Clergymen in the Piedmont who directly ministered to Jefferson included James Maury, Charles Clay, Matthew Maury, Andrew Tribble, William Woods, Frederick Hatch and William Y. Hiter (and probably Daniel Davis, Jr., and William Armstrong because they preached in the Union services that Jefferson attended). Those who directly ministered to Madison were James Marye, Thomas Martin, Samuel Stanhope Smith, James Waddell, and Alexander Balmaine. Other Piedmont men who preached to them while they were in the White House were James O’Kelly, John Leland, and Lorenzo Dow (the Billy Graham of his day). Jefferson interacted with more than 100 orthodox clergymen in his lifetime, yet the primary ones cited by most modern scholars are the handful after 1812 that were more Unitarian and unorthodox in belief.

The historical and theological findings listed above concerning the Central Virginia Piedmont have never been presented in any other research to our knowledge. Most modern biographers and historians are either unaware or willfully ignoring this history and thus the modern image of Jefferson and Madison is shaped without the context of their religious community.[1] The result is that historians have often mislabeled or misidentified the primary sources of the movement towards religious freedom and republicanism in Virginia. Unfortunately, many modern scholars cite Jefferson and Madison as leaders of a “secular” Enlightenment tradition in a coalition with religious groups.[2] By doing this they maintain what Nathan Hatch describes as “a sharply defined intellectual cleavage between rationalists and evangelicals;…between forces of the revival and those of the Enlightenment.” Most modern historians who believe in a secular coalition then argue that “after flirting briefly with the rationalism of the Enlightenment, Americans embraced revivalism with a vengeance…[and thus brought an end to] the American Enlightenment.”[3]

The discoverable facts of this study suggest that this view is wrong. Jefferson and Madison were not leaders of a secular group distinct from their religious culture; rather, they were part and parcel of it. The late Harvard Professer Alan Heimert has said that the evidence of Mark Beliles’ 1999 doctoral thesis—the content of which forms the basis for this new book— provides “truly new and original insight into the religious atmosphere of pre-Revolutionary Virginia, adding immeasurably to…Thomas Jefferson’s own intellectual biography.”[4]          Jefferson’s consistent involvement of time, money and words supportive of his Anglican parish, of his Evangelical neighbors, and of his own independent church and its evangelical clergyman (Rev. Charles Clay) provide a context that is essential when also analyzing his private beliefs. But even more important is the fact that the religious community and ideas that Jefferson overtly identified with at the time that he wrote public documents such as the Virginia Statute for Religious Freedom and the Declaration of Independence, were of an Evangelical Calvinistic dissenting nature.

 

[1]  Gilbert Chinard, Thomas Jefferson: The Apostle of Americanism (Mich.: University of Michigan Press, 1964), 103-105. Chinard is the only biographer to quote Jefferson’s Subscription document to support Rev. Clay, but then he misses its significance.

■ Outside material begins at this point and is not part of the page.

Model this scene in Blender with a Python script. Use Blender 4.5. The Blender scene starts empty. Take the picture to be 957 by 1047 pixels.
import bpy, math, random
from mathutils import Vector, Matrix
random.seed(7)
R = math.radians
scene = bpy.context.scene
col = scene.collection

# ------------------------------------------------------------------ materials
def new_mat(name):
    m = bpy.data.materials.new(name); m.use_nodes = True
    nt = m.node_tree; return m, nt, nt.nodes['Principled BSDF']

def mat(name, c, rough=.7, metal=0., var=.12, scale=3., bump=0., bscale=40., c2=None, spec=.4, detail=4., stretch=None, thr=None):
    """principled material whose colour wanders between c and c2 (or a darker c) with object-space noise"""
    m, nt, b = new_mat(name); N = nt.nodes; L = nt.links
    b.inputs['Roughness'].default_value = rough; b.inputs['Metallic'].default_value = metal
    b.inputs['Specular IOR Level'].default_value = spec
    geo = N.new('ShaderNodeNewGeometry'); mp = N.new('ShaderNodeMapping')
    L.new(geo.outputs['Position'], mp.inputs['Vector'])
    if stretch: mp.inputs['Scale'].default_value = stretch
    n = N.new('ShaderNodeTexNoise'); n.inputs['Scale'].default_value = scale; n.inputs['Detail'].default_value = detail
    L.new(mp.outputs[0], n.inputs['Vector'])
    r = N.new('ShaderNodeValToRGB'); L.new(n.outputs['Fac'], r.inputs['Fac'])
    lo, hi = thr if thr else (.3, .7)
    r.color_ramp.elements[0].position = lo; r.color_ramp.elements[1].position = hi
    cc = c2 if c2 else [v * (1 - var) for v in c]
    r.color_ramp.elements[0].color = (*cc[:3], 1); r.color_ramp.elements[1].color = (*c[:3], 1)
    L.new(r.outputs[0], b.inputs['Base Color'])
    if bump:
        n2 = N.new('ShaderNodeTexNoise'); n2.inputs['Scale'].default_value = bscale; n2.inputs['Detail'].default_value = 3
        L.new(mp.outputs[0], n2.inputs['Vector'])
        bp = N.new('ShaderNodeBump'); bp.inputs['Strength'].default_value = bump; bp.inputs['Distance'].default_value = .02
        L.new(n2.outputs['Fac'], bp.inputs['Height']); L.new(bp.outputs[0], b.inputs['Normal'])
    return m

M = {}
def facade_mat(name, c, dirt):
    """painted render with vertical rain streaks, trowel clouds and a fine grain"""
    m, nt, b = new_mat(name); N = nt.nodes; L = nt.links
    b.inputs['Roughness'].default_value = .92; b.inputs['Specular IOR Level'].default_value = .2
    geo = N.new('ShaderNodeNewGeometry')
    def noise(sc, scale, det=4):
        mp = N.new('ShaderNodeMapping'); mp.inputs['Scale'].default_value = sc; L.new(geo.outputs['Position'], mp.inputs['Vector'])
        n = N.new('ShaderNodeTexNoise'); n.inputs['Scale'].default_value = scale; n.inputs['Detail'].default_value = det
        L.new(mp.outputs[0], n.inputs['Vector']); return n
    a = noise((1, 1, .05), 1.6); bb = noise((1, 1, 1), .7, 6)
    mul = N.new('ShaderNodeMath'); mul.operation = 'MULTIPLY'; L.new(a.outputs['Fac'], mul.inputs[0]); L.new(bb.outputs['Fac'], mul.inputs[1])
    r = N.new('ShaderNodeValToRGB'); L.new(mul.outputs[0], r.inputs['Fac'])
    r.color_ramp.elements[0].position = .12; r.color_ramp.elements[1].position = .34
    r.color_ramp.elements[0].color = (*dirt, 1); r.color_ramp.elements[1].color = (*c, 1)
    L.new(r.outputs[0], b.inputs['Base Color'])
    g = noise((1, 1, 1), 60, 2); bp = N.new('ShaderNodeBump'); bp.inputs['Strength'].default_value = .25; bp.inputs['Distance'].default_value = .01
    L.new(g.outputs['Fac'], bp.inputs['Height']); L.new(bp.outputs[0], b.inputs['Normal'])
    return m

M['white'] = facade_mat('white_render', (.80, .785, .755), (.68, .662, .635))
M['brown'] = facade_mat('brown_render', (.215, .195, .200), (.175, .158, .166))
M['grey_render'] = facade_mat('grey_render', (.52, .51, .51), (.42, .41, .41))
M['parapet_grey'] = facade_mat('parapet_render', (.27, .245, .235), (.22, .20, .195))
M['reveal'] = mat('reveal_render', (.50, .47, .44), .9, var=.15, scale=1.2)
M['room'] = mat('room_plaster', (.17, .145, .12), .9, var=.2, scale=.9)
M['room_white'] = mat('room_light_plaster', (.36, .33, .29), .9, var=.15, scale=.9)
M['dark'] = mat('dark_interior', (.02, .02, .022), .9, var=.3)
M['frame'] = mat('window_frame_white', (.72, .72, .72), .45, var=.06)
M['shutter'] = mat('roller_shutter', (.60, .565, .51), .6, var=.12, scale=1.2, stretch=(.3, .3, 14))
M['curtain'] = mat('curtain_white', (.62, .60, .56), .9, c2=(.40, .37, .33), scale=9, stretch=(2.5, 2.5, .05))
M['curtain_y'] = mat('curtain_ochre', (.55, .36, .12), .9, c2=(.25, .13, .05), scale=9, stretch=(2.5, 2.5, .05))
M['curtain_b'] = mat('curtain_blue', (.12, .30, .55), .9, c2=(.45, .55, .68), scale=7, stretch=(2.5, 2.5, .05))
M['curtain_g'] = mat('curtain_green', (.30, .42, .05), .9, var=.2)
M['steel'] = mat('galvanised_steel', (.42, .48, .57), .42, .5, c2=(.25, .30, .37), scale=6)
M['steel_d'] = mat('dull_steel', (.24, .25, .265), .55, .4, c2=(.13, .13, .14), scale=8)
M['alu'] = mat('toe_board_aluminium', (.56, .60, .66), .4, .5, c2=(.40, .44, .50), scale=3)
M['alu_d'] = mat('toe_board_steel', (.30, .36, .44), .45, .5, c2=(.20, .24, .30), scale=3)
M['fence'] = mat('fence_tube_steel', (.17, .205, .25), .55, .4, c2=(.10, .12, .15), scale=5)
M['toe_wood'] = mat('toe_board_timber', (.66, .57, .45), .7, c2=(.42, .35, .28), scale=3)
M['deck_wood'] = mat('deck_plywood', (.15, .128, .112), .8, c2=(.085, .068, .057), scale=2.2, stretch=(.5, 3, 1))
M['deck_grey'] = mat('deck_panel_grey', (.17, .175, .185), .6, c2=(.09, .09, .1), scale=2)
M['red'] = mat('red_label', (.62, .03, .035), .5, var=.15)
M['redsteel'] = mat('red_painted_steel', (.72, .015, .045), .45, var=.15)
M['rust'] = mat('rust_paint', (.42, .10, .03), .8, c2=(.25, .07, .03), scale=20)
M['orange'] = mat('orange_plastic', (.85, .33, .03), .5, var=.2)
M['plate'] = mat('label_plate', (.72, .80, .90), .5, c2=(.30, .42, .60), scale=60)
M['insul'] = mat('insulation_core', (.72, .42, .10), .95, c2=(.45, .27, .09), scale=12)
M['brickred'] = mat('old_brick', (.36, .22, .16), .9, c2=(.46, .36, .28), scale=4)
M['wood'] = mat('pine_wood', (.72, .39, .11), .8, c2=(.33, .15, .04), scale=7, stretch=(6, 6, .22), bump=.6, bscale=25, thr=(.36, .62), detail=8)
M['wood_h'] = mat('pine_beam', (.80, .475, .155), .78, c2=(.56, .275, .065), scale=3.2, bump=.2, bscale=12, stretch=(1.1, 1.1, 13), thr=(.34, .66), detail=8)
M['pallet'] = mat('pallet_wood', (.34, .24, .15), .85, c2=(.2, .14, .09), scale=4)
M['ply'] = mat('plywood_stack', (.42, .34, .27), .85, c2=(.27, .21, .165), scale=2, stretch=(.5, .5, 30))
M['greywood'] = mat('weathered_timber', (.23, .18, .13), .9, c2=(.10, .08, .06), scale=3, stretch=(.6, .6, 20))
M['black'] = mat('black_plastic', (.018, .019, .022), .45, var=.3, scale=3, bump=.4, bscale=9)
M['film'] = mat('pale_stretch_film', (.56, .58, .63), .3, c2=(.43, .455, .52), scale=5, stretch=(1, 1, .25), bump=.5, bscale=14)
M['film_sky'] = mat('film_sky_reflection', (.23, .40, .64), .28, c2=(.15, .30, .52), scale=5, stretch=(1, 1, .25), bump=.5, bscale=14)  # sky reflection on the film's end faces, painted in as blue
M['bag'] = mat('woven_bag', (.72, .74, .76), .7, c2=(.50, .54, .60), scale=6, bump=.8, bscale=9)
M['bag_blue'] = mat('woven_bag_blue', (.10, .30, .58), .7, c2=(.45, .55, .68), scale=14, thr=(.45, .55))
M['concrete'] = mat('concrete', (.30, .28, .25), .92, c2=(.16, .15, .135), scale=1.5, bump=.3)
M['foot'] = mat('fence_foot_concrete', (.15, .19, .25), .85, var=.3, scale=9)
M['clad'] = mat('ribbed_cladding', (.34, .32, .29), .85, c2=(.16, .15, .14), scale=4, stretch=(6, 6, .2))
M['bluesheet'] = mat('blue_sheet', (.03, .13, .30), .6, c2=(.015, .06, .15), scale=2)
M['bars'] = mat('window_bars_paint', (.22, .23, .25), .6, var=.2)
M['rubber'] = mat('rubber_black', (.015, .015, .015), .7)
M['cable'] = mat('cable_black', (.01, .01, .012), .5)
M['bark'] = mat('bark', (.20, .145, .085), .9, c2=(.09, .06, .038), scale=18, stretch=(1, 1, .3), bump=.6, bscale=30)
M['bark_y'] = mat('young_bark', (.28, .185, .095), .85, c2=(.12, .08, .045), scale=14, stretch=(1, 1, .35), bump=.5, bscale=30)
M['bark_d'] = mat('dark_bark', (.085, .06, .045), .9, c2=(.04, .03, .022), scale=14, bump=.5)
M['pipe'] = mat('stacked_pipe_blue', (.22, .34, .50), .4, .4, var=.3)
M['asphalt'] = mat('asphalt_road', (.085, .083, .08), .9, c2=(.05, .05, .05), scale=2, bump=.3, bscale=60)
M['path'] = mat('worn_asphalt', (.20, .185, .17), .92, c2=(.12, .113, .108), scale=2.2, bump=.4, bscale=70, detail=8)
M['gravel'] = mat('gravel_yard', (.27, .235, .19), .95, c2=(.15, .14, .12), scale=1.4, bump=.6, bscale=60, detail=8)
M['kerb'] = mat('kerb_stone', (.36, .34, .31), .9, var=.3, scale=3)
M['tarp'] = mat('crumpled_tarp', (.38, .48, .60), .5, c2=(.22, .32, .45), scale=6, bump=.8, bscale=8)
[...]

[2]   James Hutson acknowledged in his recent book that at least one “recent scholar has made the provocative claim that they [i.e. Jefferson and Madison] actually shared the agenda of their evangelical allies, hoping that by freeing… churches from the corrupting embrace of the state they ‘would ignite a religious revival favorable to the cause of republican government.’ Whether this thesis is credible,” says Hutson, “depends on an estimate of the religious views of Madison and Jefferson.” Hutson, 70.

[3]  Hatch, 35. For example, Merrill D. Peterson argues that the coalition for religious freedom in Virginia had two parts: “one secular in the Enlightenment mold, one theological in the Evangelical Protestant mold.”  He then argues that “…philosophes like Jefferson and Madison” were leaders of a “secular religion of the left…in the Enlightenment mold.” See Richard A. Rutyna, ed., Conceived in Conscience (Norfolk, Va.: Donning Co. Publishers, 1983), 34-42.  Peterson creates an artificial cleavage between Jefferson and Madison and their religious communites in the piedmont. Such separation of the forces behind this statute is common, yet is artificial and groundless. Another example is Merrill D. Peterson: “The achievement was made possible by an unusual alliance: on the one side, liberals and rationalists like Jefferson, his young colleague James Madison, George Mason, and others; on the other side, the various dissenting sects, led by the evangelical Baptists. They shared the same goal, though for different reasons. And so by the unique logic of American history, the seekers after enlightenment and the seekers after salvation were allies in liberty.” Peterson and Vaughan, viii.

[4]  Letter to Mark Beliles, April 8, 1996 after the symposium on Religious Culture in Jefferson’s Virginia.